The Elusive Kingdom of God
I used to think saying the Lord’s Prayer was ludicrous until I realized that we were still praying for God’s kingdom to come. Jesus taught his Jewish followers to pray for God’s kingdom to come and Christians today are still doing the same. Why? Because it has not yet come. Let’s see what scriptures teach us about it.
Acts 1:1-6
The former treatise have I made, O Theophilus, of all that Jesus began both to do and teach,
2 Until the day in which he was taken up, after that he through (no article the) holy spirit had given commandments unto the apostles whom he had chosen: To whom also he shewed himself alive after his passion by many infallible proofs, being seen of them forty days, and speaking of the things pertaining to the kingdom of God: And, being assembled together with them, commanded them that they should not depart from Jerusalem, but wait for the promise of the Father, which, saith he, ye have heard of me. For John truly baptized with water; but ye shall be baptized with (no article the) holy spirit not many days hence. When they therefore were come together, they asked of him, saying, Lord, wilt thou at this time restore again the kingdom to Israel?

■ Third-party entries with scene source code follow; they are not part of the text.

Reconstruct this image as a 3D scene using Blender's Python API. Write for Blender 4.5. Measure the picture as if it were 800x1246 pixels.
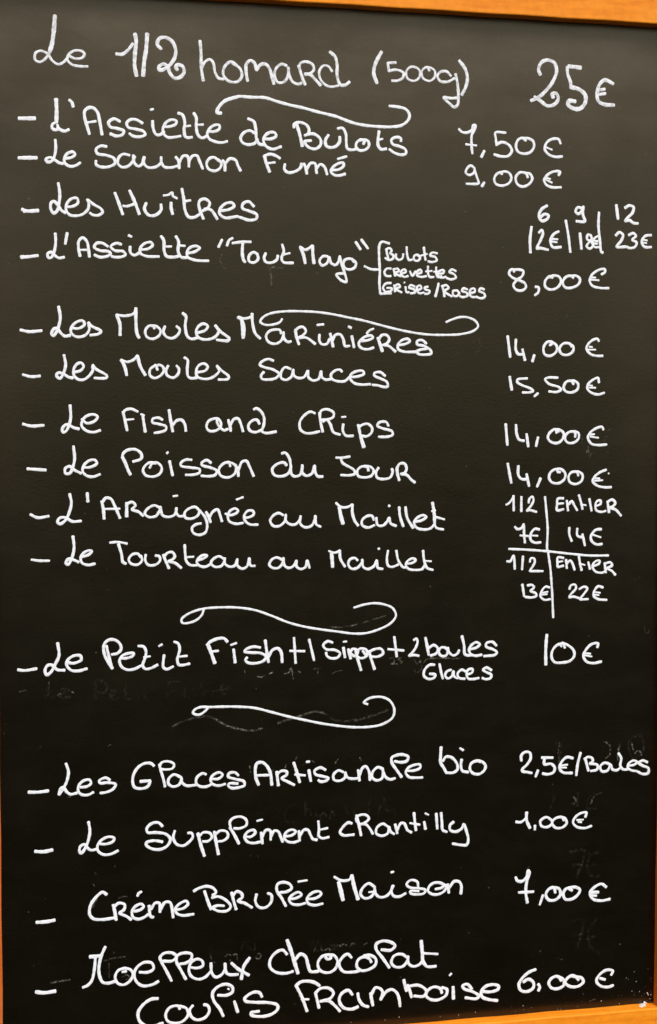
import bpy, bmesh, math, random
from mathutils import Matrix, Vector

random.seed(11)
for o in list(bpy.data.objects):
    bpy.data.objects.remove(o)
scene = bpy.context.scene
COL = scene.collection

# ------------------------------------------------------------------ the board's place
# board frame: x to the right, y up the board, z out of the written face (metres)
BW, BH = 0.600, 0.9016            # visible panel inside the frame
RAIL_W, RAIL_D = 0.055, 0.0135   # frame rail face width, and how far it stands proud of the panel
LEAN = math.radians(0.0)          # leans back like a pavement board
FOOT = BH / 2 + RAIL_W
BOARD = (Matrix.Translation((0, 0, 0)) @ Matrix.Rotation(math.radians(90) - LEAN, 4, 'X')
         @ Matrix.Translation((0, FOOT, 0)))

# ------------------------------------------------------------------ camera
cam = bpy.data.cameras.new('camera')
cam.sensor_fit = 'VERTICAL'
cam.sensor_height = 24.0
cam.lens = 24.0 * 1900.0 / 1246.0
cam.clip_start = 0.02
cam.clip_end = 2000
cam_o = bpy.data.objects.new('camera', cam)
COL.objects.link(cam_o)
cam_o.matrix_world = BOARD @ Matrix([[0.975826, 0.01128, -0.218256, -0.314674], [0.00298, 0.997887, 0.064898, 0.105012], [0.218527, -0.063979, 0.973731, 1.335949], [0.0, 0.0, 0.0, 1.0]])
scene.camera = cam_o

# ------------------------------------------------------------------ daylight: pale sky and one soft sun
SUN_EL, SUN_AZ = math.radians(52), math.radians(165)   # azimuth clockwise from +Y: behind the viewer's right shoulder
world = bpy.data.worlds.new('World')
scene.world = world
world.use_nodes = True
wn, wl = world.node_tree.nodes, world.node_tree.links
bg = wn['Background']
sky = wn.new('ShaderNodeTexSky')
sky.sky_type = 'NISHITA'
sky.sun_disc = False
sky.sun_elevation = SUN_EL
sky.sun_rotation = SUN_AZ
sky.dust_density = 3.5
sky.air_density = 1.0
sky.ozone_density = 0.3
wl.new(sky.outputs['Color'], bg.inputs['Color'])
bg.inputs['Strength'].default_value = 0.12
sun = bpy.data.lights.new('sun', 'SUN')
sun.energy = 1.5
sun.angle = math.radians(25)
sun.color = (1.0, 0.98, 0.95)
sun_o = bpy.data.objects.new('sun', sun)
COL.objects.link(sun_o)
d = Vector((math.sin(SUN_AZ) * math.cos(SUN_EL), math.cos(SUN_AZ) * math.cos(SUN_EL), math.sin(SUN_EL)))
sun_o.rotation_euler = d.to_track_quat('Z', 'Y').to_euler()
scene.view_settings.view_transform = 'Standard'
scene.view_settings.look = 'None'
scene.view_settings.exposure = 0.45
scene.view_settings.gamma = 1.0

# ------------------------------------------------------------------ helpers
def material(name):
    m = bpy.data.materials.new(name)
    m.use_nodes = True
    nt = m.node_tree
    return m, nt, nt.nodes['Principled BSDF']

def node(nt, kind, **kw):
    n = nt.nodes.new(kind)
    for k, v in kw.items():
        if k in n.inputs:
            n.inputs[k].default_value = v
        else:
            setattr(n, k, v)
    return n

def ramp(nt, src, stops):
    r = nt.nodes.new('ShaderNodeValToRGB')
    e = r.color_ramp.elements
    while len(e) < len(stops):
        e.new(0.5)
    for el, (p, c) in zip(e, stops):
        el.position = p
        el.color = c if len(c) == 4 else (*c, 1)
    nt.links.new(src, r.inputs['Fac'])
    return r.outputs['Color']

def coords(nt, scale=(1, 1, 1)):
    tc = node(nt, 'ShaderNodeTexCoord')
    mp = node(nt, 'ShaderNodeMapping')
    mp.inputs['Scale'].default_value = scale
    nt.links.new(tc.outputs['Object'], mp.inputs['Vector'])
    return mp.outputs['Vector']

def noise(nt, vec, scale, detail=4, rough=0.55):
    n = node(nt, 'ShaderNodeTexNoise', Scale=scale, Detail=detail, Roughness=rough)
    nt.links.new(vec, n.inputs['Vector'])
    return n.outputs['Fac']

def mixc(nt, fac, a, b, mode='MIX'):
    m = nt.nodes.new('ShaderNodeMix')
    m.data_type = 'RGBA'
    m.blend_type = mode
    for sock, v in ((m.inputs[0], fac), (m.inputs[6], a), (m.inputs[7], b)):
        if hasattr(v, 'is_linked'):
            nt.links.new(v, sock)
        elif isinstance(v, (int, float)):
            sock.default_value = v
        else:
            sock.default_value = (*v, 1) if len(v) == 3 else v
    return m.outputs[2]

# ------------------------------------------------------------------ materials
# blackboard paint: nearly black, a brown film of old marker dust wiped into clouds, fine dust specks
slate, nt, bs = material('blackboard_paint')
v = coords(nt)
vs = coords(nt, (2.6, 5.0, 1))
film = ramp(nt, noise(nt, v, 5.5, 6, 0.6), [(0.30, (0.0005, 0.0004, 0.00005)), (0.72, (0.0016, 0.0012, 0.0003))])
wipe = ramp(nt, noise(nt, vs, 7, 5, 0.62), [(0.42, (0, 0, 0)), (0.78, (1, 1, 1))])
base = mixc(nt, wipe, film, (0.0036, 0.0029, 0.0013))
# cloudy dust, and sky sheen painted into the colour, along top and side edges
sep = node(nt, 'ShaderNodeSeparateXYZ')
nt.links.new(v, sep.inputs[0])
absx = node(nt, 'ShaderNodeMath', operation='ABSOLUTE')
nt.links.new(sep.outputs['X'], absx.inputs[0])
def reach(src, a, b, out):
    m = node(nt, 'ShaderNodeMapRange', interpolation_type='SMOOTHSTEP')
    m.inputs['From Min'].default_value = a
    m.inputs['From Max'].default_value = b
    m.inputs['To Max'].default_value = out
    nt.links.new(src, m.inputs['Value'])
    return m.outputs['Result']
edge = node(nt, 'ShaderNodeMath', operation='MAXIMUM')
nt.links.new(reach(sep.outputs['Y'], FOOT + BH / 2 - 0.20, FOOT + BH / 2 - 0.01, 1.0), edge.inputs[0])
side = node(nt, 'ShaderNodeMath', operation='MULTIPLY')
nt.links.new(reach(absx.outputs[0], 0.20, 0.305, 0.30), side.inputs[0])
nt.links.new(reach(sep.outputs['Y'], FOOT - 0.15, FOOT + 0.25, 1.0), side.inputs[1])
nt.links.new(side.outputs[0], edge.inputs[1])
cloud = ramp(nt, noise(nt, coords(nt, (1.5, 3.0, 1)), 7, 7, 0.6), [(0.34, (0.40, 0.37, 0.33)), (0.66, (1, 1, 1))])
dust_and_sheen = mixc(nt, 1.0, mixc(nt, 1.0, edge.outputs[0], cloud, 'MULTIPLY'), (0.056, 0.045, 0.032), 'MULTIPLY')
base = mixc(nt, 1.0, base, dust_and_sheen, 'ADD')
vor = node(nt, 'ShaderNodeTexVoronoi', Scale=95.0)
nt.links.new(v, vor.inputs['Vector'])
spot = ramp(nt, vor.outputs['Distance'], [(0.035, (1, 1, 1)), (0.085, (0, 0, 0))])
rare = ramp(nt, noise(nt, v, 31, 2), [(0.57, (0, 0, 0)), (0.66, (1, 1, 1))])
spk = mixc(nt, 1.0, spot, rare, 'MULTIPLY')
base = mixc(nt, spk, base, (0.085, 0.078, 0.060))
nt.links.new(base, bs.inputs['Base Color'])
rg = ramp(nt, noise(nt, vs, 6, 8, 0.68), [(0.3, (0.235, 0.235, 0.235)), (0.75, (0.315, 0.315, 0.315))])
nt.links.new(rg, bs.inputs['Roughness'])
bs.inputs['Specular IOR Level'].default_value = 0.55
bs.inputs['Specular Tint'].default_value = (1.0, 0.875, 0.58, 1)
bp = node(nt, 'ShaderNodeBump', Strength=0.10, Distance=0.0006)
nt.links.new(noise(nt, v, 420, 3), bp.inputs['Height'])
nt.links.new(bp.outputs['Normal'], bs.inputs['Normal'])

# white liquid-chalk marker
def marker(name, lo, hi, scale, edge):
    m, nt, bs = material(name)
    v = coords(nt)
    c = ramp(nt, noise(nt, v, scale, 5, 0.65), [(edge - 0.16, lo), (edge + 0.10, hi)])
    nt.links.new(c, bs.inputs['Base Color'])
    bs.inputs['Roughness'].default_value = 0.75
    bs.inputs['Specular IOR Level'].default_value = 0.25
    bp = node(nt, 'ShaderNodeBump', Strength=0.25, Distance=0.0003)
    nt.links.new(noise(nt, v, 600, 3), bp.inputs['Height'])
    nt.links.new(bp.outputs['Normal'], bs.inputs['Normal'])
    return m
CHALK = marker('white_chalk_marker', (0.66, 0.67, 0.67), (0.86, 0.885, 0.90), 260, 0.42)
CHALK_THIN = marker('thin_white_chalk_marker', (0.44, 0.435, 0.43), (0.85, 0.87, 0.885), 230, 0.45)

# half-erased marker: what the sponge left, broken and grey
GHOST, nt, bs = material('erased_chalk_marker')
v = coords(nt)
bs.inputs['Base Color'].default_value = (0.30, 0.28, 0.22, 1)
bs.inputs['Roughness'].default_value = 0.9
bs.inputs['Specular IOR Level'].default_value = 0.2
brk = ramp(nt, noise(nt, v, 330, 4, 0.7), [(0.44, (0, 0, 0)), (0.66, (0.9, 0.9, 0.9))])
pat = ramp(nt, noise(nt, v, 26, 2), [(0.36, (0.14, 0.14, 0.14)), (0.62, (0.85, 0.85, 0.85))])
al = mixc(nt, 1.0, brk, pat, 'MULTIPLY')
nt.links.new(al, bs.inputs['Alpha'])

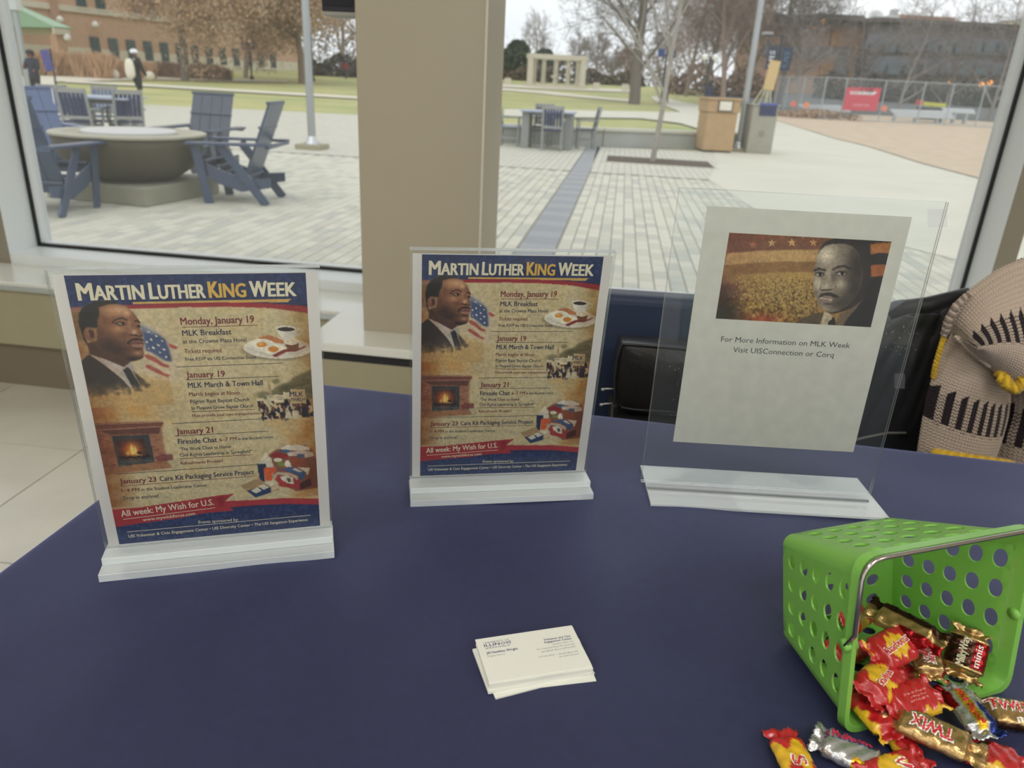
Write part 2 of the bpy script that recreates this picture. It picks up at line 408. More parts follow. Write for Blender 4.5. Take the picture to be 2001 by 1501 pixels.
# ------------------------------------------------------------------ printed artwork painted into vertex colours (flat print)
class Art:
    """w x h metres sheet, painted on a grid; painting coordinates are survey coordinates of the flat print"""
    def __init__(s, x0, x1, y0, y1, step, H):
        s.nx = int((x1 - x0) / step) + 1; s.ny = int((y1 - y0) / step) + 1
        s.gx = np.linspace(x0, x1, s.nx); s.gy = np.linspace(y1, y0, s.ny)
        A, B = np.meshgrid(s.gx, s.gy); s.A, s.B = A, B
        H = np.array(H); D = H[2, 0] * A + H[2, 1] * B + H[2, 2]
        s.PX = (H[0, 0] * A + H[0, 1] * B + H[0, 2]) / D; s.PY = (H[1, 0] * A + H[1, 1] * B + H[1, 2]) / D
        s.H = H; s.Hi = np.linalg.inv(H)
        s.im = np.ones((s.ny, s.nx, 3)); s.frame(0, 0, 1)
    def frame(s, x0, y0, k): s.fr = (x0, y0, k); s.X = (s.PX - x0) * k; s.Y = (s.PY - y0) * k
    def inv(s, x, y):
        a = s.Hi @ np.array([s.fr[0] + x / s.fr[2], s.fr[1] + y / s.fr[2], 1]); return a[0] / a[2], a[1] / a[2]
    def put(s, m, col, a=1.0):
        m = np.clip(m * a, 0, 1)[..., None]; s.im = s.im * (1 - m) + np.array(col) / 255.0 * m
    def inside(s, pts):
        pts = np.array(pts, float); r = np.zeros(s.X.shape, bool)
        for i in range(len(pts)):
            x1, y1 = pts[i]; x2, y2 = pts[i - 1]
            if y1 == y2: continue
            c = ((y1 > s.Y) != (y2 > s.Y)) & (s.X < (x2 - x1) * (s.Y - y1) / (y2 - y1) + x1); r ^= c
        return r.astype(float)
    def blur(s, m, n):
        for _ in range(n):
            p = np.pad(m, 1, mode='edge'); m = (p[:-2, 1:-1] + p[2:, 1:-1] + p[1:-1, :-2] + p[1:-1, 2:] + 2 * m) / 6
        return m
    def P(s, pts, col, a=1, soft=1, smooth=False):
        if smooth:
            p = np.array(pts, float); q = []
            for i in range(len(p)):
                p0, p1, p2, p3 = p[i - 1], p[i], p[(i + 1) % len(p)], p[(i + 2) % len(p)]
                for t in (0, .33, .66): q.append(.5 * (2 * p1 + (p2 - p0) * t + (2 * p0 - 5 * p1 + 4 * p2 - p3) * t * t + (3 * p1 - p0 - 3 * p2 + p3) * t ** 3))
            pts = q
        m = s.blur(s.inside(pts), soft); s.put(m, col, a); return m
    def E(s, cx, cy, rx, ry, col, a=1, soft=.15, ang=0):
        c, n = cos(ang), sin(ang); x = (s.X - cx) * c + (s.Y - cy) * n; y = -(s.X - cx) * n + (s.Y - cy) * c
        d = np.sqrt((x / rx) ** 2 + (y / ry) ** 2); s.put(np.clip((1 - d) / soft + .5, 0, 1), col, a)
    def B_(s, cx, cy, rx, ry, col, a=1, ang=0, mask=None):
        c, n = cos(ang), sin(ang); x = (s.X - cx) * c + (s.Y - cy) * n; y = -(s.X - cx) * n + (s.Y - cy) * c
        g = np.exp(-((x / rx) ** 2 + (y / ry) ** 2)); s.put(g if mask is None else g * mask, col, a)
    def L(s, pts, w, col, a=1):
        for (x1, y1), (x2, y2) in zip(pts[:-1], pts[1:]):
            dx, dy = x2 - x1, y2 - y1; l = dx * dx + dy * dy + 1e-9
            t = np.clip(((s.X - x1) * dx + (s.Y - y1) * dy) / l, 0, 1); d = np.hypot(s.X - x1 - t * dx, s.Y - y1 - t * dy)
            s.put(np.clip((w / 2 - d) / (w * .35) + .5, 0, 1), col, a)
    def star(s, cx, cy, r, col, a=1, rot=0):
        s.P([(cx + (r if k % 2 == 0 else r * .42) * sin(rot + k * pi / 5), cy - (r if k % 2 == 0 else r * .42) * cos(rot + k * pi / 5)) for k in range(10)], col, a, 0)
    def noise(s, cell, seed):
        g = np.random.default_rng(seed); h, w = int(s.ny / cell) + 3, int(s.nx / cell) + 3; r = g.random((h, w))
        yy = np.arange(s.ny) / cell; xx = np.arange(s.nx) / cell; yi = yy.astype(int); xi = xx.astype(int); fy = (yy - yi)[:, None]; fx = (xx - xi)[None]
        a = r[yi][:, xi]; b = r[yi][:, xi + 1]; c = r[yi + 1][:, xi]; d = r[yi + 1][:, xi + 1]
        return (a * (1 - fx) + b * fx) * (1 - fy) + (c * (1 - fx) + d * fx) * fy
    def mesh(s, name):
        V = np.zeros((s.ny * s.nx, 3), np.float32); V[:, 0] = s.A.ravel(); V[:, 1] = 0; V[:, 2] = s.B.ravel()
        i, j = np.meshgrid(np.arange(s.ny - 1), np.arange(s.nx - 1), indexing='ij'); k = (i * s.nx + j).ravel()
        F = np.stack([k, k + s.nx, k + s.nx + 1, k + 1], 1)
        me = bpy.data.meshes.new(name); me.vertices.add(len(V)); me.vertices.foreach_set('co', V.ravel())
        me.loops.add(F.size); me.loops.foreach_set('vertex_index', F.ravel().astype(np.int32)); me.polygons.add(len(F))
        me.polygons.foreach_set('loop_start', np.arange(0, F.size, 4, dtype=np.int32)); me.update(calc_edges=True)
        c = np.clip(s.im.reshape(-1, 3), 0, 1); l = np.where(c <= .04045, c / 12.92, ((c + .055) / 1.055) ** 2.4)
        ca = me.color_attributes.new('Col', 'FLOAT_COLOR', 'POINT'); a = np.ones((len(V), 4), np.float32); a[:, :3] = l; ca.data.foreach_set('color', a.ravel())
        return me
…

Until the day Jesus ascended into Heaven his followers wondered when the kingdom was going to be restored to Israel. Obviously it had not been up to that time.
In Acts 14, it is implied that the Kingdom of God is something to be “entered into:” Acts 14:22
Confirming the souls of the disciples, and exhorting them to continue in the faith, and that we must through much tribulation enter into the kingdom of God. KJV
It’s the word eiserchomai, to come or go into. Here it says much tribulation is required to go into the kingdom. In the following verses the kingdom of God is something to be “inherited:” 1 Cor 6:9-10:
9 Know ye not that the unrighteous shall not inherit the kingdom of God? Be not deceived: neither fornicators, nor idolaters, nor adulterers, nor effeminate, nor abusers of themselves with mankind, nor thieves, nor covetous, nor drunkards, nor revilers, nor extortioners, shall inherit the kingdom of God. KJV
1 Cor 15:50 confirms the previous scriptures:
Now this I say, brethren, that flesh and blood cannot inherit the kingdom of God; neither doth corruption inherit incorruption. KJV
Another verse implying that the kingdom is something to be inherited: Gal 5:19-21
Now the works of the flesh are manifest, which are these; Adultery, fornication, uncleanness, lasciviousness, Idolatry, witchcraft, hatred, variance, emulations, wrath, strife, seditions, heresies, Envyings, murders, drunkenness, revellings, and such like: of the which I tell you before, as I have also told you in time past, that they which do such things shall not inherit the kingdom of God.
Here is the next to last usage of the koG: Col 4:11:
And Jesus, which is called Justus, who are of the circumcision. These only are my fellow-workers unto the kingdom of God, which have been a comfort unto me. KJV
“Unto” the kingdom is the same word as “into” in the verses in 1 Cor. 6, come “into,” eis.
I think it is very clear from scripture that the kingdom of God is not something we are in, but something that is still in the future. Jesus came to bring it to Israel, but the promises to Israel are being held in abeyance. We too will share in that promise, in the Millennial Kingdom, after the Rapture of the Church.